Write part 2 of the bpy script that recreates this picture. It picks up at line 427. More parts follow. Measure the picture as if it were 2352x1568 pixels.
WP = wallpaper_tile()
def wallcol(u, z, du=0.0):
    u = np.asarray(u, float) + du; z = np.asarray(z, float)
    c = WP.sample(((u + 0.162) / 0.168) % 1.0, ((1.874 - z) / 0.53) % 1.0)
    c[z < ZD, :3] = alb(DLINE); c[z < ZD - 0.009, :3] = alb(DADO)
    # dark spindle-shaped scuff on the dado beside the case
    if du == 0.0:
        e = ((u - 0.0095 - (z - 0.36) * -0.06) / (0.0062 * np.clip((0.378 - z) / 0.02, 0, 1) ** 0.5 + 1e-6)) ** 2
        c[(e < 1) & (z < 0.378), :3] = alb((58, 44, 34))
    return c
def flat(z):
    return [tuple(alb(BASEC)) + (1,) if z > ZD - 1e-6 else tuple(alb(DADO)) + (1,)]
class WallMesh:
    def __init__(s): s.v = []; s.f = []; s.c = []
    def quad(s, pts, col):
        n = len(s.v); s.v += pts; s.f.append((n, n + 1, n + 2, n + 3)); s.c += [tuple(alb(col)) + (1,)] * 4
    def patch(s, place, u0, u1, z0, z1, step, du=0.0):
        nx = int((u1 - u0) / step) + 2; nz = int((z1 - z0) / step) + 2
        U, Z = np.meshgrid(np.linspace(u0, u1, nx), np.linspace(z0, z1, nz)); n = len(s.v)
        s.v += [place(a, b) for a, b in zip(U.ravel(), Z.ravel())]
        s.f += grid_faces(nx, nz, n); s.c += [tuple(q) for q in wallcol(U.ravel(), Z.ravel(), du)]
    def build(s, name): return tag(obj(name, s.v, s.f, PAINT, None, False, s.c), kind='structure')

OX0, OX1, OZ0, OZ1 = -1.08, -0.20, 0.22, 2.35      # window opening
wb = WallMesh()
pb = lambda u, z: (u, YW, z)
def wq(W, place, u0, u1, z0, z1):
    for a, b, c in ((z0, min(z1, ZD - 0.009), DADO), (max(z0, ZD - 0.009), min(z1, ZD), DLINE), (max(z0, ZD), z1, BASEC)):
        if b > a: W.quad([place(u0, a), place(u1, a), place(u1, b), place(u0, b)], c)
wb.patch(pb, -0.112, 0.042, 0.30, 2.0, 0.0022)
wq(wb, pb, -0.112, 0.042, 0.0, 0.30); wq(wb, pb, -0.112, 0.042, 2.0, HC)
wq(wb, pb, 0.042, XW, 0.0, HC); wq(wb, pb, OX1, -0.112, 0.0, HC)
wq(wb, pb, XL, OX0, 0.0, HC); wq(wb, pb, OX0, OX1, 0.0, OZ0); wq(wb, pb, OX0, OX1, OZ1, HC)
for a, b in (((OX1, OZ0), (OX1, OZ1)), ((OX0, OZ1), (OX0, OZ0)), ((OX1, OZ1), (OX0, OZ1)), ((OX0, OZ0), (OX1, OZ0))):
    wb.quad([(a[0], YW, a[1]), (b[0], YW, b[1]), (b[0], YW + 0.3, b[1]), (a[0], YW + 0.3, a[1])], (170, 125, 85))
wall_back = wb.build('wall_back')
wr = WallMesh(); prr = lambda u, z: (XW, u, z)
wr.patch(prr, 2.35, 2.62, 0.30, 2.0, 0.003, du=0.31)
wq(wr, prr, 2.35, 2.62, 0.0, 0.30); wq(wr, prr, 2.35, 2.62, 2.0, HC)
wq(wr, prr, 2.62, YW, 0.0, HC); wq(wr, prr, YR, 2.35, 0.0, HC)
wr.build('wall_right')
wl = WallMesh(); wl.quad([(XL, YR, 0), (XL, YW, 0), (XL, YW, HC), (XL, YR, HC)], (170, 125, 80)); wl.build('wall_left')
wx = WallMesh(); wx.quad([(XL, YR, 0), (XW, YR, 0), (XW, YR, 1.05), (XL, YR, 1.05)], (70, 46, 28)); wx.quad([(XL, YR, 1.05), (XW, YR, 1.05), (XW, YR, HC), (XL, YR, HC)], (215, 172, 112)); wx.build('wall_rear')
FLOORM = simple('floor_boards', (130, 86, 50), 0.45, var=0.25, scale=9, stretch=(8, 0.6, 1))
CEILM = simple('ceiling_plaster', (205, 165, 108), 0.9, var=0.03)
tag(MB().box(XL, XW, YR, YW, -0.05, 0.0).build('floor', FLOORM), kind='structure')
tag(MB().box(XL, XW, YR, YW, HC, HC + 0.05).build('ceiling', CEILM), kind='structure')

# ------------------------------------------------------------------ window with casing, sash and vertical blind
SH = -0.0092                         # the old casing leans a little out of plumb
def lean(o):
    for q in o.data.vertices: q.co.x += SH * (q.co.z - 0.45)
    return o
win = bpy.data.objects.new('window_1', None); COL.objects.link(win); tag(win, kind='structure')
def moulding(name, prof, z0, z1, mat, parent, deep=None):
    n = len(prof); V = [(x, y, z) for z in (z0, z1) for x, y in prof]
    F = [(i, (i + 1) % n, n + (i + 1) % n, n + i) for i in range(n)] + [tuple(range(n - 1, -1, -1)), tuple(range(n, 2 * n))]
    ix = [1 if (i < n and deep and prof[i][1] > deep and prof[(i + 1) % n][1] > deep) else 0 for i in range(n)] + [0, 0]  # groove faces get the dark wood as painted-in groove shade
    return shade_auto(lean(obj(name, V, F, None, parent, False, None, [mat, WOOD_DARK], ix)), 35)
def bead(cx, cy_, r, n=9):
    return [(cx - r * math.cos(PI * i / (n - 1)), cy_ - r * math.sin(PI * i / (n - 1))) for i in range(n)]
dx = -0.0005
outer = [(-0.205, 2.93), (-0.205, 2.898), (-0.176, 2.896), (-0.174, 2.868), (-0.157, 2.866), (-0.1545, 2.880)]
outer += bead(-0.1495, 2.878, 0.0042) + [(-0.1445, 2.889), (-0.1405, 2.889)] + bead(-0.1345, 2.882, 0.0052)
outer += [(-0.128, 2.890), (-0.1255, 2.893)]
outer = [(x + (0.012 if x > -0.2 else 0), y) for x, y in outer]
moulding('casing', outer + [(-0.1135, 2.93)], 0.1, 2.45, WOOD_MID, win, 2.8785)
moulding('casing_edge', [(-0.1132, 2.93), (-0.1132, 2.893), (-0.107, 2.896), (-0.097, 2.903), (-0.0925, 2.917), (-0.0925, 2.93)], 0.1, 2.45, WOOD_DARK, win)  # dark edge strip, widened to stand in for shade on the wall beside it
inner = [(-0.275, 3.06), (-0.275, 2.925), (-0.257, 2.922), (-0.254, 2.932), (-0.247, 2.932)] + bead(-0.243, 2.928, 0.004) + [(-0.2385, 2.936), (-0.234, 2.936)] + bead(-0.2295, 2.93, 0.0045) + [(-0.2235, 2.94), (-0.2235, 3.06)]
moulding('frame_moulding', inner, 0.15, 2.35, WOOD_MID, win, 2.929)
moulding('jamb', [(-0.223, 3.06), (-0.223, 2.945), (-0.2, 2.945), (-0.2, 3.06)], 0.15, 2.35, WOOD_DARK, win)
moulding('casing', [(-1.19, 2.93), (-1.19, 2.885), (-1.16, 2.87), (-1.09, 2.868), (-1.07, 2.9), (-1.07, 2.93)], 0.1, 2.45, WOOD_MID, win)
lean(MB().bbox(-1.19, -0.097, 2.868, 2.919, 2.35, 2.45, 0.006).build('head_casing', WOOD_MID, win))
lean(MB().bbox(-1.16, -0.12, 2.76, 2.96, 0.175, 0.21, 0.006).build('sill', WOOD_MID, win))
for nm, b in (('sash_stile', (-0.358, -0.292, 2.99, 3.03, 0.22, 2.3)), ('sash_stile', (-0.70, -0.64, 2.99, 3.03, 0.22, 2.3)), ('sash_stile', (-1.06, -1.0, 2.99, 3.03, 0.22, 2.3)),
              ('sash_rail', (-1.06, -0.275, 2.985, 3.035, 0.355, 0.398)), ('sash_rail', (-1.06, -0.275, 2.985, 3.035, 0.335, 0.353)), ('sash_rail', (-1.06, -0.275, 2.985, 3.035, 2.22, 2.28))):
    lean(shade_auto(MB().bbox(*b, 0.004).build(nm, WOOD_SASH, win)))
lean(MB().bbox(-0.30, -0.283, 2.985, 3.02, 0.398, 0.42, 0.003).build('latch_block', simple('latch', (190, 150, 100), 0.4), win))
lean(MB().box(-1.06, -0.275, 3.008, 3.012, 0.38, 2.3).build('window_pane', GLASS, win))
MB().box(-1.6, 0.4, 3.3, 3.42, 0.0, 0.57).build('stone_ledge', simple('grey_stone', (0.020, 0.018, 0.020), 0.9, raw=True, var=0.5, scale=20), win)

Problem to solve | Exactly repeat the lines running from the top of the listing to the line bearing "def build(s, name): return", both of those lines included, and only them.

Task answer |
Write part 2 of the bpy script that recreates this picture. It picks up at line 427. More parts follow. Measure the picture as if it were 2352x1568 pixels.
WP = wallpaper_tile()
def wallcol(u, z, du=0.0):
    u = np.asarray(u, float) + du; z = np.asarray(z, float)
    c = WP.sample(((u + 0.162) / 0.168) % 1.0, ((1.874 - z) / 0.53) % 1.0)
    c[z < ZD, :3] = alb(DLINE); c[z < ZD - 0.009, :3] = alb(DADO)
    # dark spindle-shaped scuff on the dado beside the case
    if du == 0.0:
        e = ((u - 0.0095 - (z - 0.36) * -0.06) / (0.0062 * np.clip((0.378 - z) / 0.02, 0, 1) ** 0.5 + 1e-6)) ** 2
        c[(e < 1) & (z < 0.378), :3] = alb((58, 44, 34))
    return c
def flat(z):
    return [tuple(alb(BASEC)) + (1,) if z > ZD - 1e-6 else tuple(alb(DADO)) + (1,)]
class WallMesh:
    def __init__(s): s.v = []; s.f = []; s.c = []
    def quad(s, pts, col):
        n = len(s.v); s.v += pts; s.f.append((n, n + 1, n + 2, n + 3)); s.c += [tuple(alb(col)) + (1,)] * 4
    def patch(s, place, u0, u1, z0, z1, step, du=0.0):
        nx = int((u1 - u0) / step) + 2; nz = int((z1 - z0) / step) + 2
        U, Z = np.meshgrid(np.linspace(u0, u1, nx), np.linspace(z0, z1, nz)); n = len(s.v)
        s.v += [place(a, b) for a, b in zip(U.ravel(), Z.ravel())]
        s.f += grid_faces(nx, nz, n); s.c += [tuple(q) for q in wallcol(U.ravel(), Z.ravel(), du)]
    def build(s, name): return tag(obj(name, s.v, s.f, PAINT, None, False, s.c), kind='structure')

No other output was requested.